Drawing was a constant in Stamm’s practice, the graphite lending itself to both tight precise lines and emotive scribbles. After 1972 black became the dominant color in his work, both as an artistic investigation and for its popular connotations of nonconformity and rebellion. In the former Stamm was exploring reductive elements of line and form abstraction whilst seeking the perfect Stamm black – a flat non-reflective shade. It was also a nod to artists whose process he admired, like Ad Reinhardt and Frank Stella. The earliest black works were dubbed “cancel” paintings by the artist and were created by Stamm literally covering the surface of his colorful poured abstractions with a grid of black paint. These more gestural forms would give way to a more pronounced line and geometry reflecting shapes that had struck Stamm in his daily environment. These shapes were given specific names with specific rules. “Woosters” were a combined rectangle and triangle shape derived from a form he had seen on Wooster Street. “Dodgers” were a semi-circle culminating in a tilted rectangle. Named for the Brooklyn Dodgers, the shape was possibly derived from the perimeter of a baseball field. “Zephyrs” referenced high speed trains, with a sleek elongated cross shape.

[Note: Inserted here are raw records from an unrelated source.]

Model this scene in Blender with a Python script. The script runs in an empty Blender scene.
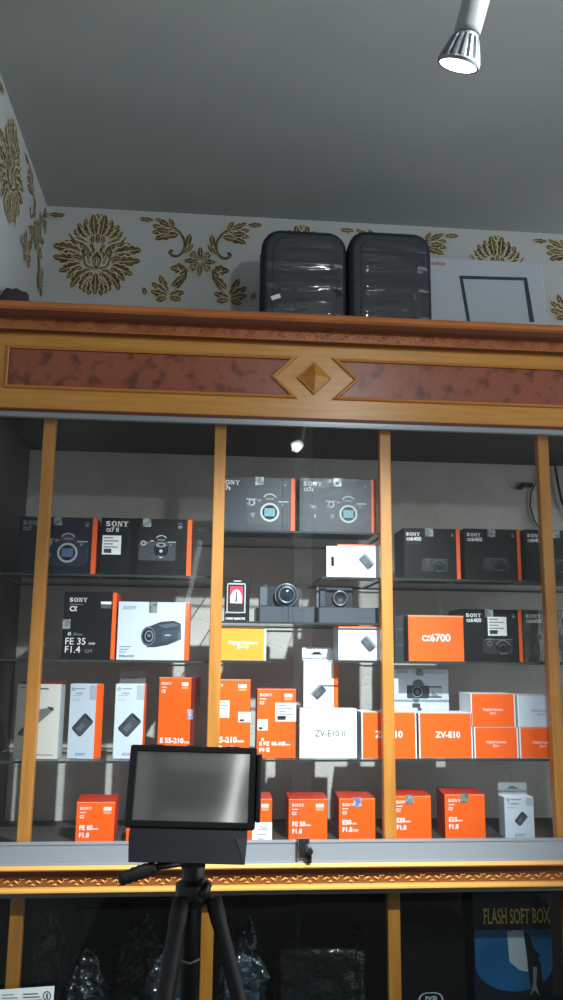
import bpy, math, random
from mathutils import Vector, Matrix, noise
random.seed(7)
C = bpy.context.scene.collection
PI = math.pi

# ------------------------------------------------------------------ camera
EYE = 1.50
F_PX, YAW, PIT, ROL, DIST = 832.0, math.radians(4.95), math.radians(10.83), math.radians(0.58), 2.3
fw = Vector((math.sin(YAW)*math.cos(PIT), math.cos(YAW)*math.cos(PIT), math.sin(PIT)))
r0 = Vector((math.cos(YAW), -math.sin(YAW), 0)); u0 = r0.cross(fw)
rt = r0*math.cos(ROL)+u0*math.sin(ROL); up = -r0*math.sin(ROL)+u0*math.cos(ROL)
CAM = Vector((0, -DIST, EYE))
cd = bpy.data.cameras.new('camera'); cam = bpy.data.objects.new('camera', cd); C.objects.link(cam)
M = Matrix((rt, up, -fw)).transposed().to_4x4(); M.translation = CAM
cam.matrix_world = M
cd.sensor_fit = 'VERTICAL'; cd.sensor_height = 36; cd.lens = F_PX*36/1000.0
cd.clip_start = 0.05; cd.clip_end = 50
bpy.context.scene.camera = cam

def at(px, py, Y):
    """world point on the vertical plane y=Y seen at pixel px,py of the photograph"""
    d = fw + rt*((px-281.5)/F_PX) - up*((py-500)/F_PX)
    return CAM + d*((Y+DIST)/d.y)

# ------------------------------------------------------------------ materials
def lin(c): return tuple(((x/255)/12.92 if x/255 <= .04045 else ((x/255+.055)/1.055)**2.4) for x in c)
_mc = {}
def mat(name, col, rough=.5, metal=0, coat=0, emit=None, estr=0, spec=.5, bump=None, mottle=None, alpha=None):
    if name in _mc: return _mc[name]
    m = bpy.data.materials.new(name); m.use_nodes = True; nt = m.node_tree; b = nt.nodes['Principled BSDF']
    c = lin(col)+(1,)
    b.inputs['Base Color'].default_value = c; b.inputs['Roughness'].default_value = rough
    b.inputs['Metallic'].default_value = metal; b.inputs['Coat Weight'].default_value = coat
    b.inputs['Coat Roughness'].default_value = .3
    b.inputs['Specular IOR Level'].default_value = spec
    if emit: b.inputs['Emission Color'].default_value = lin(emit)+(1,); b.inputs['Emission Strength'].default_value = estr
    tc = None
    if bump or mottle: tc = nt.nodes.new('ShaderNodeTexCoord')
    if mottle:      # (colour2, scale, lo, hi, detail, stretch)
        mp = nt.nodes.new('ShaderNodeMapping'); mp.inputs['Scale'].default_value = mottle[5] if len(mottle) > 5 else (1, 1, 1)
        nt.links.new(tc.outputs['Object'], mp.inputs[0])
        n = nt.nodes.new('ShaderNodeTexNoise'); n.inputs['Scale'].default_value = mottle[1]; n.inputs['Detail'].default_value = mottle[4]
        nt.links.new(mp.outputs[0], n.inputs['Vector'])
        r = nt.nodes.new('ShaderNodeValToRGB'); r.color_ramp.elements[0].position = mottle[2]; r.color_ramp.elements[1].position = mottle[3]
        r.color_ramp.elements[0].color = c; r.color_ramp.elements[1].color = lin(mottle[0])+(1,)
        nt.links.new(n.outputs['Fac'], r.inputs[0]); nt.links.new(r.outputs[0], b.inputs['Base Color'])
    if bump:        # (scale, strength, distance, stretch)
        mp = nt.nodes.new('ShaderNodeMapping'); mp.inputs['Scale'].default_value = bump[3] if len(bump) > 3 else (1, 1, 1)
        nt.links.new(tc.outputs['Object'], mp.inputs[0])
        n = nt.nodes.new('ShaderNodeTexNoise'); n.inputs['Scale'].default_value = bump[0]; n.inputs['Detail'].default_value = 3
        nt.links.new(mp.outputs[0], n.inputs['Vector'])
        bp = nt.nodes.new('ShaderNodeBump'); bp.inputs['Strength'].default_value = bump[1]; bp.inputs['Distance'].default_value = bump[2]
        nt.links.new(n.outputs['Fac'], bp.inputs['Height']); nt.links.new(bp.outputs[0], b.inputs['Normal'])
        if coat: nt.links.new(bp.outputs[0], b.inputs['Coat Normal'])
    _mc[name] = m; return m

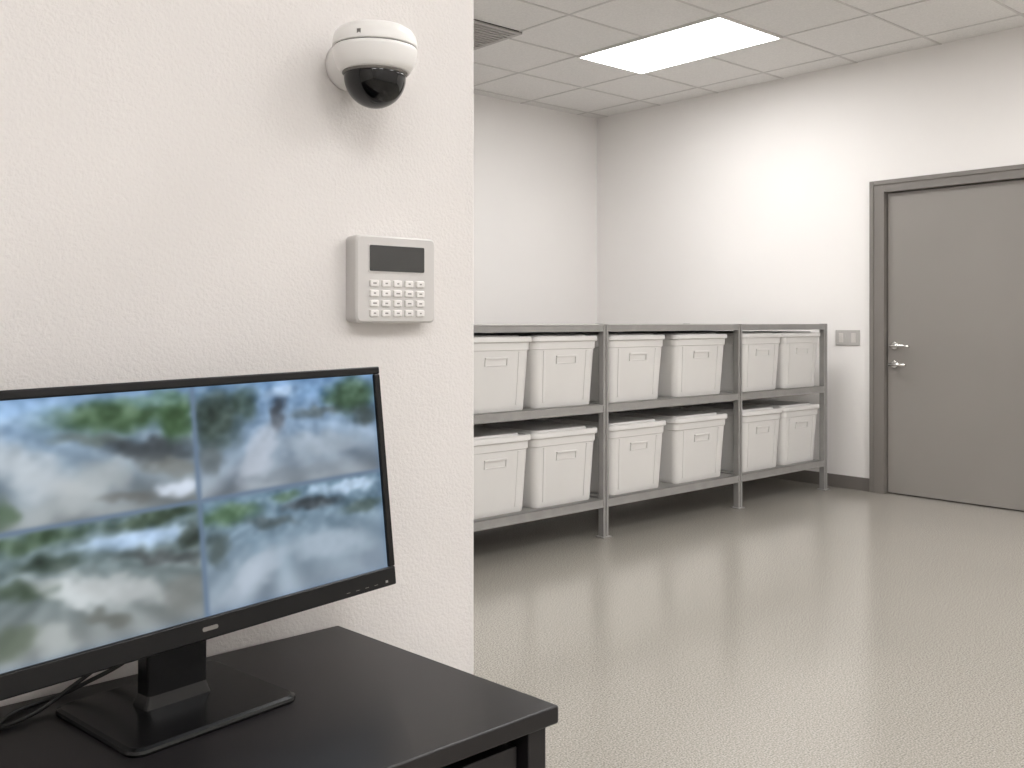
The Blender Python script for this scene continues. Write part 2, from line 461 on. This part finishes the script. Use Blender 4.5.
TR = feed(A,B,arr(126,160,192),arr(136,142,144),[
    (.10,.70,.15,.27,0,DG,.9),(.24,.84,.07,.16,0,(58,76,64),.8),(.42,.68,.045,.15,0,(34,38,42),.85),(.44,.88,.10,.07,0,(196,216,234),.8),
    (.62,.86,.12,.08,0,(104,138,170),.7),(.86,.80,.16,.19,0,(54,80,50),.9),(.66,.66,.16,.05,-6,(70,80,78),.75),(.93,.58,.10,.10,0,(50,60,54),.8),
    (.32,.34,.09,.30,-20,(196,200,204),.75),(.66,.36,.24,.12,-12,(172,180,184),.65),(.07,.34,.07,.16,0,(84,90,86),.7),(.50,.12,.3,.06,0,(122,130,134),.5)],(.42,.66),19,5)
BL = feed(A,B,arr(98,118,118),arr(136,138,132),[
    (.30,.92,.22,.07,6,(62,82,56),.85),(.80,.93,.22,.05,0,(58,74,54),.85),(.72,.77,.26,.08,-4,(188,210,230),.95),(.40,.74,.14,.07,4,DG,.85),(.96,.72,.06,.1,0,(50,60,50),.8),
    (.84,.58,.20,.05,-22,(66,70,68),.8),(.28,.56,.14,.06,-34,(56,70,50),.8),(.46,.46,.06,.22,38,(214,216,210),.85),(.64,.40,.24,.09,-38,(194,194,188),.75),(.52,.50,.22,.06,-60,(196,198,192),.6),
    (.60,.20,.13,.05,-44,(92,92,82),.65),(.24,.20,.09,.12,0,(84,94,72),.7),(.38,.14,.08,.14,24,(184,186,178),.7),(.90,.26,.10,.14,0,(116,116,108),.6)],(.48,.72),30,9)
BR_ = feed(A,B,arr(100,126,140),arr(142,152,158),[
    (.14,.84,.15,.11,0,(66,94,58),.85),(.42,.92,.08,.06,0,G,.7),(.80,.90,.17,.07,0,(198,216,230),.85),(.58,.80,.16,.055,-8,(48,54,56),.85),(.60,.93,.05,.05,0,(180,200,215),.7),
    (.88,.68,.14,.07,0,(66,82,74),.8),(.36,.70,.14,.05,-16,(72,82,80),.75),(.30,.54,.12,.06,-8,(120,142,154),.7),(.24,.28,.12,.26,-28,(194,201,206),.7),
    (.64,.38,.26,.14,-16,(180,190,196),.65),(.92,.14,.1,.12,0,(124,136,146),.6),(.07,.55,.05,.16,0,(58,68,60),.7)],(.36,.78),22,14)
img = np.where((V>=.5)[...,None], np.where((U<.5)[...,None],TL,TR), np.where((U<.5)[...,None],BL,BR_))
def blur(I, n):
    for _ in range(n):
        P = np.pad(I, ((1,1),(1,1),(0,0)), mode='edge')
        I = (P[:-2,1:-1]+P[2:,1:-1]+P[1:-1,:-2]+P[1:-1,2:]+2*P[1:-1,1:-1])/6
    return I
img = blur(img, 7)
ln = np.maximum(np.exp(-((U-.5)/.0075)**2), np.exp(-((V-.5)/.012)**2))*.85
img = img*(1-ln[...,None]) + arr(100,118,136)*ln[...,None]
edge = np.minimum(np.minimum(U,1-U)*1.78, np.minimum(V,1-V)); ed = np.exp(-edge/.018)*.4
img = img*(1-ed[...,None]) + arr(92,118,148)*ed[...,None]
rgba = np.ones((NY*NX,4)); rgba[:,:3] = s2l(img*arr(.98,1.0,1.04)).reshape(-1,3)
sx0, sx1, sz0, sz1 = -HW+bs-.001, HW-bs+.001, bb-.001, HH-bt+.001
X = (sx0+(sx1-sx0)*U).ravel(); Z = (sz0+(sz1-sz0)*V).ravel()
verts = np.stack([X, np.full_like(X,-.0075), Z],1)
ii = np.arange(NY*NX).reshape(NY,NX)
faces = np.stack([ii[:-1,:-1].ravel(), ii[:-1,1:].ravel(), ii[1:,1:].ravel(), ii[1:,:-1].ravel()],1)
me = D.meshes.new('screen'); me.from_pydata(verts.tolist(), [], faces.tolist())
ca = me.color_attributes.new('feed', 'FLOAT_COLOR', 'POINT'); ca.data.foreach_set('color', rgba.ravel().astype(np.float32))
M_scr = D.materials.new('screen_picture'); M_scr.use_nodes = True
nn = M_scr.node_tree; p = nn.nodes['Principled BSDF']; at = nn.nodes.new('ShaderNodeAttribute'); at.attribute_name = 'feed'
p.inputs['Base Color'].default_value = (.008,.008,.01,1); p.inputs['Roughness'].default_value = .5; p.inputs['Specular IOR Level'].default_value = .15
nn.links.new(at.outputs['Color'], p.inputs['Emission Color']); p.inputs['Emission Strength'].default_value = 1.02
me.materials.append(M_scr)
mkobj('screen', me, parent=pan)

# cables
def cable(name, pts, r):
    cu = D.curves.new(name,'CURVE'); cu.dimensions='3D'; cu.bevel_depth=r; cu.bevel_resolution=4; cu.resolution_u=16
    s = cu.splines.new('BEZIER'); s.bezier_points.add(len(pts)-1)
    for bp, q in zip(s.bezier_points, pts):
        bp.co = q; bp.handle_left_type = bp.handle_right_type = 'AUTO'
    cu.materials.append(M_cable)
    o = D.objects.new(name, cu); scene.collection.objects.link(o); return o
cb = D.objects.new('monitor_cables', None); scene.collection.objects.link(cb)
for i, pts in enumerate((
    [(.45,1.165,.90),(.43,1.19,.82),(.36,1.20,.765),(.29,1.17,.7535),(.20,1.18,.7535),(.05,1.215,.7535)],
    [(.46,1.165,.90),(.45,1.20,.80),(.38,1.225,.757),(.30,1.20,.7535),(.24,1.12,.7535),(.12,1.12,.7535),(.0,1.19,.7535)])):
    c = cable('cable_%d'%(i+1), pts, .0026); c.parent = cb

# ---------------------------------------------------------------- world, camera
w = D.worlds.new('World'); scene.world = w; w.use_nodes = True
w.node_tree.nodes['Background'].inputs[0].default_value = (.8,.8,.8,1)
w.node_tree.nodes['Background'].inputs[1].default_value = .3
cd = D.cameras.new('Camera'); cam = D.objects.new('Camera', cd); scene.collection.objects.link(cam)
cam.location = (0,0,1.2); cam.rotation_euler = (math.radians(90),0,math.radians(-41.5))
cd.sensor_width = 36; cd.lens = 963/1024*36; cd.shift_y = -62/1024; cd.clip_start = .02
scene.camera = cam
scene.view_settings.view_transform = 'Standard'
scene.view_settings.look = 'None'
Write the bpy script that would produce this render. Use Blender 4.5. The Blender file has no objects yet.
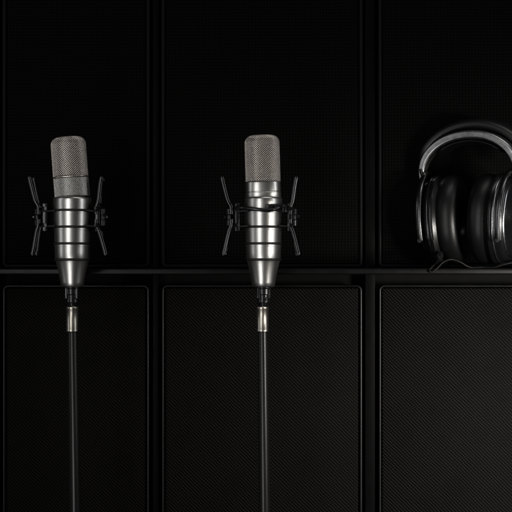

He was also an early experimenter with graffiti, discreetly stenciling his “Dodger” form on buildings that were meaningful to him and on subsequent visits adding to the work until its fourth stage when the final work was carefully documented. The “Tag Pieces” further attempted to merge his life and his art. The found tags were glued to identical sketch pads. Guests to his studio would be asked to mark the page as they wished and Stamm would respond with his own mark in the other sketchbook. The resulting work memorialized the implicit “collaboration”.

Stamm remained true to the basic tenets of minimalism with a concern for space and the object, but injected his own interest in advancement and movement, reflecting his boyhood fascination with cars, trains and planes. Perhaps describing his own work best, Stamm said “it represents no beginning and no ending. This is my life.”

Stamm’s work is included in the collections of Brooklyn Museum, Brooklyn, NY, Carnegie Museum, Pittsburgh, PA, Museum of Contemporary Art, Los Angeles, CA, Phoenix Art Museum, Phoenix, AZ, The Aldrich Museum of Contemporary Art, Ridgefield, CT, The Museum of Modern Art, New York, NY, The Solomon R. Guggenheim Museum, New York, NY, and Western Australia Art Gallery, Perth, Australia.

1. Tiffany Bell, “Painting for the Future,” in Ted Stamm Painting Advance 1990, Hillwood Art Gallery, Long Island University , C.W. Post Campus, February 5 – 28, 1986, p. 16.